The 3-2-1 backup strategy highlights the importance of having three copies of your data. You should keep two of these copies on different types of media at the same location, while the third should be stored off-site, such as in the cloud. This way, if one storage fails, you still have your data securely stored elsewhere. This approach ensures the safety of critical data even if an entire data center becomes inaccessible, with a cloud backup for MSP ready as a fail-safe.

For on-site storage options, consider how long you need to store the data and how quickly you need to be able to retrieve it. Some types of data may need to be kept for three years or more due to company policies or legal requirements, making tape libraries a popular choice for long-term archiving since this data is infrequently accessed.

However, if there's a need to swiftly pull up certain information, such as during an incident investigation, you'll need storage solutions that allow for quick data retrieval. For instance, the infosec team might need fast access to a former employee's emails from years back to address a specific issue.

Understanding backup systems' design and function

When setting up a backup system, two crucial metrics need consideration: Recovery Time Objective (RTO) and Recovery Point Objective (RPO).

RPO outlines the maximum period during which data loss is acceptable. Essentially, it determines how recent the backups need to be to avoid significant loss in case of a mishap. The backup schedule is then aligned with this timeframe.

RTO, on the other hand, is about the duration data or systems can afford to be down. It's the time it takes to get data, applications, virtual machines, or operating systems up and running again after a disruption. The time needed for restoration is what defines the RTO.

These RPO and RTO metrics are tailored based on the significance of different types of data to the business, the costs associated with their recovery, and the nature of the data, whether it involves virtual machines, applications, or data arrays.

A common pitfall in backup system management is failing to update the backup strategy and tasks regularly. With the growth and evolution of a company's IT landscape, including new services, data, and applications, outdated backup protocols can lead to data loss, integrity issues, or extended downtimes for crucial systems.

Another prevalent problem is skipping data recovery tests. To guarantee a system's ability to fully recover after a disaster, regular testing in line with established guidelines is essential.

Steps to create a backup system

· Conduct an evaluation

Begin by reviewing your infrastructure to identify the critical data, systems, and files that require backups. It's also beneficial to map out how these information systems interconnect, which will be useful when planning backups. Then, establish your RPO and RTO goals.

· Document your findings

At this point, you should have detailed assessments for each information system along with their specific backup needs. Organizing these details into a table format can be helpful. This analysis will help guide your backup strategy.

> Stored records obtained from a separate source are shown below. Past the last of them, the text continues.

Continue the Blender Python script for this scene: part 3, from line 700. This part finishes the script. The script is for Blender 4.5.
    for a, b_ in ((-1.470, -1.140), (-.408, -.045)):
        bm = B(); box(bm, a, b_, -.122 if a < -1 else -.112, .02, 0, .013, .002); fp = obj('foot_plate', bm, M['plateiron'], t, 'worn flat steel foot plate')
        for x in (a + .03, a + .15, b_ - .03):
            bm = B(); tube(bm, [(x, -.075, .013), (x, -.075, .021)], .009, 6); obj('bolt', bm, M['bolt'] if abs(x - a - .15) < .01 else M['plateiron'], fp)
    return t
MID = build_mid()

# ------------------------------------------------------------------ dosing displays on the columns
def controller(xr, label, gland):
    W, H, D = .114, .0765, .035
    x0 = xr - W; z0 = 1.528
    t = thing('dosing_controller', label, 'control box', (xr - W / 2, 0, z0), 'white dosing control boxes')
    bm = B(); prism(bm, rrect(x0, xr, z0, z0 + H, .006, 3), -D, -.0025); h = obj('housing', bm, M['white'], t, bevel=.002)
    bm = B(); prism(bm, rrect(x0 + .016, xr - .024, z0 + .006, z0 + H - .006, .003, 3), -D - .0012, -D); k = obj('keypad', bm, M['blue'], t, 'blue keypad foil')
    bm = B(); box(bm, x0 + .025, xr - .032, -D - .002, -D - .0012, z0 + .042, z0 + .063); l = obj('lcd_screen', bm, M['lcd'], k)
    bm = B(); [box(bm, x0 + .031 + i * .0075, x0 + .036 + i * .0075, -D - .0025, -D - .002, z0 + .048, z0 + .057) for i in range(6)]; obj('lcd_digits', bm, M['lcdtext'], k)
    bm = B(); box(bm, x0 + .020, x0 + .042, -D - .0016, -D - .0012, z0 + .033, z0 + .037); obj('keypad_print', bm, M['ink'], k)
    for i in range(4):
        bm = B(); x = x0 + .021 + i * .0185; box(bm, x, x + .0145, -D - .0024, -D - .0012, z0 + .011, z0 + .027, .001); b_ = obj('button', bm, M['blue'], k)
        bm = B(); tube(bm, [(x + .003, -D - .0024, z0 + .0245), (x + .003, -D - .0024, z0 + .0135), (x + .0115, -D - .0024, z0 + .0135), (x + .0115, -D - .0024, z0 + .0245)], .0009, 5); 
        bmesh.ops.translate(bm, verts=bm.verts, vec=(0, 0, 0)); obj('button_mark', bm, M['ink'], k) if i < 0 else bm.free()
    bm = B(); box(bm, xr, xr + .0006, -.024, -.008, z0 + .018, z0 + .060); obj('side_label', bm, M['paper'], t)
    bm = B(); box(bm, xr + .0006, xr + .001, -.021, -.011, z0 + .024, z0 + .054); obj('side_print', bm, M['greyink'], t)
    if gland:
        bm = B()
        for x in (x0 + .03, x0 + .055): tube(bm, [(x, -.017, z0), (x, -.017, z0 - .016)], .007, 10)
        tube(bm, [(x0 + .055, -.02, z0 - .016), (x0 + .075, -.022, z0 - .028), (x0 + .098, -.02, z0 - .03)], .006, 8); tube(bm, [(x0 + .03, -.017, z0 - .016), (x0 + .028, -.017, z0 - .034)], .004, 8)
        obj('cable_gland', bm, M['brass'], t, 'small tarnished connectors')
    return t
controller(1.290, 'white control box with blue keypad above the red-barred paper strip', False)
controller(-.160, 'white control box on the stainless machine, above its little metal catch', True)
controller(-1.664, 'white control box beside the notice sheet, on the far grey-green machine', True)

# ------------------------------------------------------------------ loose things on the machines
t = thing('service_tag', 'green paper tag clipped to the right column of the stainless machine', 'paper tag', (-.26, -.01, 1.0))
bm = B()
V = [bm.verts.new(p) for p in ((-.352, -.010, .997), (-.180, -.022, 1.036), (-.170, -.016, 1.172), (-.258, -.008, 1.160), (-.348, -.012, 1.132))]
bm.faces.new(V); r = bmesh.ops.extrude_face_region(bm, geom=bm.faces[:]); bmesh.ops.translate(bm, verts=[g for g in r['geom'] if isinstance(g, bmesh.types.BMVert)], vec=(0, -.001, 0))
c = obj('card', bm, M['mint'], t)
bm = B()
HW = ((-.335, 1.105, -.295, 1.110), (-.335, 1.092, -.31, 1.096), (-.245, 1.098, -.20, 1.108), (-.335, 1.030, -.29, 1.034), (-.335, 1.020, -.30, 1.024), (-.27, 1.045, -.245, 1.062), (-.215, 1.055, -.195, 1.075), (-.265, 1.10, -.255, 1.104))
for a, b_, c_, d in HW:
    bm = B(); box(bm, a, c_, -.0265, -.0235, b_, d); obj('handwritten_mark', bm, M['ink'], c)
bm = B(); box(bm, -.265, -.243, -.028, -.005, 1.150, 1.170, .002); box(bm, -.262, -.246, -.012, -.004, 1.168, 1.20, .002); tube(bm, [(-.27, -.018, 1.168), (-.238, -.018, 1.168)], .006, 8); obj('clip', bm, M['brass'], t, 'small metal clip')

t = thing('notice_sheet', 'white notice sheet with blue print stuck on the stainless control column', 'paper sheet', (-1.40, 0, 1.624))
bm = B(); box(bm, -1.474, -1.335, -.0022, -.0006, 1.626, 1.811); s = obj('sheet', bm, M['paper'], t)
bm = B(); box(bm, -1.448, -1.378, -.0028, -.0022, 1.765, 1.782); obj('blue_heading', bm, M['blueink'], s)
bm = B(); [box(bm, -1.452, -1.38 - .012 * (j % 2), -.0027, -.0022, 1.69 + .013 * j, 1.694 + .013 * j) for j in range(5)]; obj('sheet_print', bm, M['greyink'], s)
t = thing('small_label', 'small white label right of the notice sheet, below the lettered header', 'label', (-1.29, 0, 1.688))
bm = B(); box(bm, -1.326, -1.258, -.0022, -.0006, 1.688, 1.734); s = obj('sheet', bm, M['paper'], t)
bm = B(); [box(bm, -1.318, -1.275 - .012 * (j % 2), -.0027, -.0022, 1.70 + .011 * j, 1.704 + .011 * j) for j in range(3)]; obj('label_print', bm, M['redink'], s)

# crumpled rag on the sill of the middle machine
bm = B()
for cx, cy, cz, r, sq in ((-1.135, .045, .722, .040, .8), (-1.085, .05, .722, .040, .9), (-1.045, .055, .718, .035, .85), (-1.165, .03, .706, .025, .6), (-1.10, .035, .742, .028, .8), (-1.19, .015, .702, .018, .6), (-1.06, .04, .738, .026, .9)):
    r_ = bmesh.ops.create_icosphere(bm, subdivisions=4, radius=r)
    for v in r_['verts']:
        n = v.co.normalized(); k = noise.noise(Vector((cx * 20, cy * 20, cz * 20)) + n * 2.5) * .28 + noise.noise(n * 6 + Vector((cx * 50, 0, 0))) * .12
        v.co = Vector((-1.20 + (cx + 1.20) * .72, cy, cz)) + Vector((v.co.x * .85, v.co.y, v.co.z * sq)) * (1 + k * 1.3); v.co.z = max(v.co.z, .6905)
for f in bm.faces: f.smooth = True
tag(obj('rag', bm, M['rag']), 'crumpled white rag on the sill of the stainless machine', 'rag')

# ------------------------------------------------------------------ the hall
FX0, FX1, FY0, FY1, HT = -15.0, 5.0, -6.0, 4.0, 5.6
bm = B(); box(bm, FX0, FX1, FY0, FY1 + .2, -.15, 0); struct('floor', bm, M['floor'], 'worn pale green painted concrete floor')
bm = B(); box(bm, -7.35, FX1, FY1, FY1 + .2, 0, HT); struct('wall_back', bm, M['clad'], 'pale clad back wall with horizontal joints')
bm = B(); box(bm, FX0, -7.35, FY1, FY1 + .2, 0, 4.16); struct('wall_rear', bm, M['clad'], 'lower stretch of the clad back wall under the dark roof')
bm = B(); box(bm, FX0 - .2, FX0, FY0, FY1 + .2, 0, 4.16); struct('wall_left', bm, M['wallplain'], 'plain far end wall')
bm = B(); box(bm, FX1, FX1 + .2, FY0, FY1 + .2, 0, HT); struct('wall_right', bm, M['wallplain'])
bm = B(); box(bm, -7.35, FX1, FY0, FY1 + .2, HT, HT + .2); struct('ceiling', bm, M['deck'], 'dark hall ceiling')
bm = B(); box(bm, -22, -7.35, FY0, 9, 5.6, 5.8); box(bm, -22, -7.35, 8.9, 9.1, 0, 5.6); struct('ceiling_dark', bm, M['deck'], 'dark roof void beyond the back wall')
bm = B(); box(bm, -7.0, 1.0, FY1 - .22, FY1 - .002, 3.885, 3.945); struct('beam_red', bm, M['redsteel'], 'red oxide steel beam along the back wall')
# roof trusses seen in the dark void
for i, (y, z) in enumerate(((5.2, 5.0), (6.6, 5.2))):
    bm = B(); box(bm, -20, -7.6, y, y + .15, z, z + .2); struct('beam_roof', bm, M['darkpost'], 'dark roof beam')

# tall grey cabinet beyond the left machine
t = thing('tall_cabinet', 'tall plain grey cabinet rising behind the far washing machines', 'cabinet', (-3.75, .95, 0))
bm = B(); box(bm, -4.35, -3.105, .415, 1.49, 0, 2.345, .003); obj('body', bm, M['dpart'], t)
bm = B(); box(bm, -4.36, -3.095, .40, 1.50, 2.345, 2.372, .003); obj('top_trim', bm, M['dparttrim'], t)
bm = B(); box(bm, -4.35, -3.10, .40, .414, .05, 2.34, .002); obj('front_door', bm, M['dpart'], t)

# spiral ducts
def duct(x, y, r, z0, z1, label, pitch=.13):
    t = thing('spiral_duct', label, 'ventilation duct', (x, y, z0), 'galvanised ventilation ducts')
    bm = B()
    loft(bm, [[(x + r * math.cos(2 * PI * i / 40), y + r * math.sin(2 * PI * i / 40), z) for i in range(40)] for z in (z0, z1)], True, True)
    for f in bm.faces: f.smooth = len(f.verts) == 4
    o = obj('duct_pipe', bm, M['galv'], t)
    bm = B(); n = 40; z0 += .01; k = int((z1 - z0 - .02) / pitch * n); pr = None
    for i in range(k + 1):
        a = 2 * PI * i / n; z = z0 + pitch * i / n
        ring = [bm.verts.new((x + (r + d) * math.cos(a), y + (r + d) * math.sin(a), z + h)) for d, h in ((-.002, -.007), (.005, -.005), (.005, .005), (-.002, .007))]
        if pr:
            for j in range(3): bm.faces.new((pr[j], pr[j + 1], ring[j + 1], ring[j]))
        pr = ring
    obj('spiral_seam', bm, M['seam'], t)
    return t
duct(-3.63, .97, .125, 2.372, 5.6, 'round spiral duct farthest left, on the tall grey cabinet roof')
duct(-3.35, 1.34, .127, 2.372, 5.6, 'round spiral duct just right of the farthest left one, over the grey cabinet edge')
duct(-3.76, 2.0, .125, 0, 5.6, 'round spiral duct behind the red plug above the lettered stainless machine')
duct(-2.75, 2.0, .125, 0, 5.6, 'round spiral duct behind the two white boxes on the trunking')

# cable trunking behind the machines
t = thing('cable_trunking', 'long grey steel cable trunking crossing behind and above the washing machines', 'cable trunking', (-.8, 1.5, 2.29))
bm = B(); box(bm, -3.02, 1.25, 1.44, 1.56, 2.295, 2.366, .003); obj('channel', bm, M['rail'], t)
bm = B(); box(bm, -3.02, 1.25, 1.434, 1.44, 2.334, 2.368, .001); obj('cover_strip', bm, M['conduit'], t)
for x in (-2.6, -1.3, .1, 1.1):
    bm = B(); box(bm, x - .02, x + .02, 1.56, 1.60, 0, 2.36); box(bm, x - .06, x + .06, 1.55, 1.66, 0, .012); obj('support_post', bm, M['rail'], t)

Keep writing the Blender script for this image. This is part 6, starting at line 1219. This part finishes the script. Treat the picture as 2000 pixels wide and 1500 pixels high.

· Choose your backup solution

With a clear overview of the information systems needing backup, decide on the functionality your backup system needs to have. This choice should align with the requirements and strategy you've previously outlined.

· Specify hardware needs

Based on your backup strategy, outline what hardware will be necessary. This includes storage solutions, servers, tape libraries, and any additional components crucial for your backup setup. These specifications depend on various factors, such as the volume of data, the desired location and duration of storage, and the types and frequencies of backups required.

· Implement the backup system

Once your infrastructure is prepared, set up the backup software, set up policies and schedules, and initiate the backup process. This phase also involves troubleshooting any issues that arise to ensure the backup system operates smoothly and meets all specified standards.

Remember, as your infrastructure evolves, your backup system needs to adapt and expand to accommodate new growth and changes.

Final thoughts

Ensuring the safety of vital data is indispensable for any business. The recommended practice is to follow the "3-2-1" backup strategy: keep two local copies on different types of media and store a third in the cloud.

In crafting a backup system, two critical metrics need consideration: Recovery Point Objective and Recovery Time Objective. These are determined based on the significance of the data to the business operations and the costs involved in recovering it. Additionally, it's vital to regularly update your backup policies and conduct system tests to ensure effectiveness.

The process for establishing a backup system unfolds through five key steps: analyzing the infrastructure, documenting the audit findings, choosing a backup solution, specifying the hardware needs, and finally, implementing the backup solution.